WeWord, l’8 marzo 2023, ha presentato un sondaggio intitolato Parole di Parità – Come contrastare il sessismo nel linguaggio per abbattere gli stereotipi di genere, dal quale è emerso che c’è ancora parecchia strada da fare per raggiungere l’uguaglianza di genere. Secondo Martina Albini del centro Studi WeWorld bisogna partire dal linguaggio, dato che esso plasma la realtà.
Da questa ricerca è emerso che sicuramente i bambini di oggi sono esposti a modelli più positivi per quanto riguarda la genitorialità, ma spesso, soprattutto i maschi, cadono ancora vittime degli stereotipi, a differenza delle bambine, che sembrano dotate di maggiore consapevolezza. Dal sondaggio è, inoltre, emerso quanto ancora poco si parla di parità di genere nelle scuole, attraverso programmi educativi specifici.

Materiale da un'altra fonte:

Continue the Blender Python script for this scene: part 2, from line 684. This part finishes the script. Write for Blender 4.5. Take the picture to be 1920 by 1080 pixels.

Risulta quindi necessario partire dagli asili e dalle scuole per contrastare gli stereotipi di genere, educando le bambine e i bambini alla parità di genere, scoraggiando in tutti i modi possibili parole, azioni, pensieri discriminatori e divisivi. Solo attraverso l’educazione, che deve necessariamente avvenire anche in famiglia e tramite i mezzi di comunicazione, si può auspicare a un mondo libero da pregiudizi. Un mondo dove non importa a che genere appartieni. Un mondo fatto di pari opportunità, dove bambine e bambini possano confrontarsi su un terreno neutro e privo di preconcetti. Ma affinché questo avvenga è necessario che gli adulti si schierino ancora dalla parte delle bambine e dei bambini. È necessario che donne e uomini si liberino dalle proprie prigioni mentali, eliminando costrutti sociali oramai inutili. Solo così facendo quel mondo meraviglioso e ricco di opportunità per tutte e per tutti, un giorno, potrebbe diventare reale.